On pouvait dire à la vérité que le procédé d’extraction de la gélatine des os soumis à l’examen de l’Académie, exécuté dans des appareils spéciaux à l’aide de la vapeur directement mise en contact avec la substance à traiter, différait des opérations usuelles, qu’enfin cette tradition si ancienne semblait représenter une pratique acquise et recueillie par des générations successives. Le fait me parut assez important pour être vérifié comparativement et dans les conditions les plus favorables à la préparation du bouillon d’excellente qualité[2]. Je trouvai ces conditions réunies dans un établissement très digne d’intérêt, très habilement dirigé, où la science de l’ingénieur, mise à contribution, réalise le chauffage économique et salubre à l’aide d’un seul foyer de vapeur pour toutes les opérations culinaires qui fournissent chaque jour au centre de Paris les repas de quatre et même six mille personnes[3]. Là précisément l’opération principale a pour but et pour résultat la préparation du bouillon de bœuf, Grâce à l’obligeance parfaite du chef de ce restaurant spécial, deux séries d’expériences comparatives furent très facilement exécutées.

Dans la première série, deux marmites à double enveloppe, chauffées par la vapeur, que des robinets permettent de modérer à volonté, reçurent l’une la viande désossée, l’autre des os du même bœuf en proportion équivalente, sans autre addition que les quantités ordinaires d’eau et de sel. Après une ébullition prolongée durant cinq heures, et si bien modérée que la température était entretenue à 100 degrés presque sans déperdition, on examina les produits. Le liquide obtenu de la viande désossée était d’une limpidité parfaite, d’une nuance légèrement ambrée ; il offrait cet arôme délicat et cette

  1. Cette commission était composée de MM. Magendie, Thénard, Chevreul, Dumas et Darcet.
  2. On trouve des notions très précises sur les conditions favorables à la confection du bouillon dans un rapport sur la Compagnie hollandaise, présenté à l’Académie des Sciences par M. Chevreul et inséré dans les mémoires de la Société centrale d’agriculture.

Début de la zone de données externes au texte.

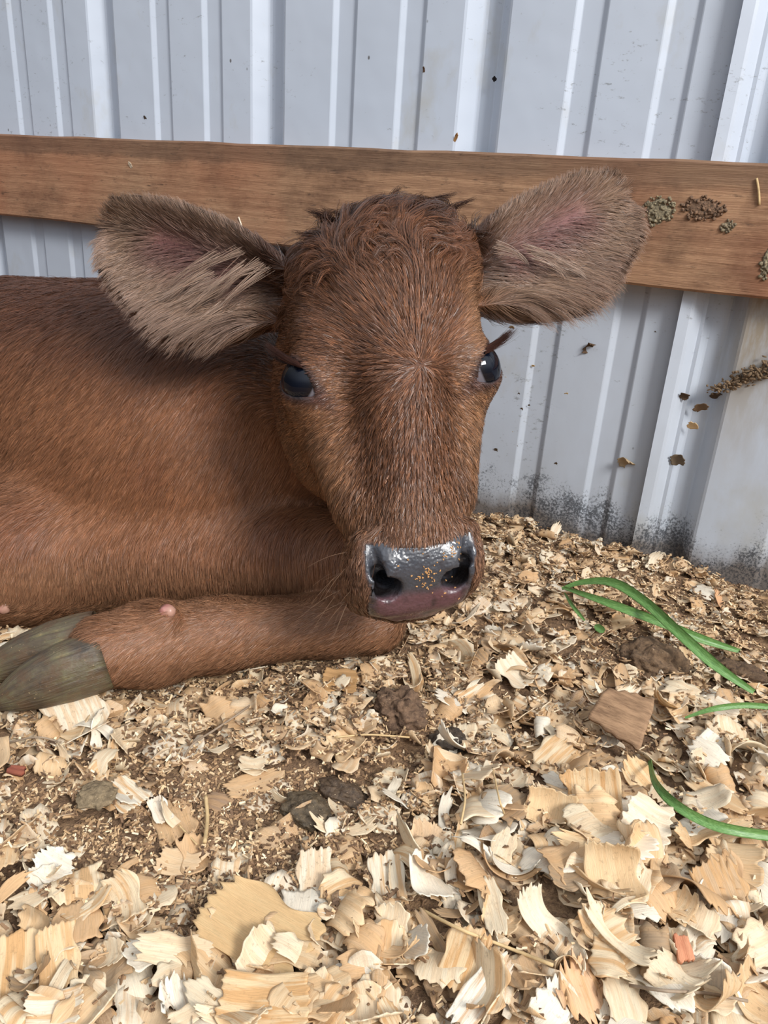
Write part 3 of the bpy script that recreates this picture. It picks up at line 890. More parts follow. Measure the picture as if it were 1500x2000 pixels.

  3. Les générateurs, machines et appareils, installés dans les caves, envoient continuellement ou à volonté la vapeur pour le chauffage, ou bien l’eau de Seltz distribuée aux nombreux consommateurs. Toutes les dispositions ont été prises et les constructions exécutées sur les dessins de M. Touaillon, inventeur de plusieurs machines utiles, et qui vient de recevoir une médaille de première classe dans le grand concours de l’exposition universelle. L’établissement est dirigé par le fondateur même, M. Duval.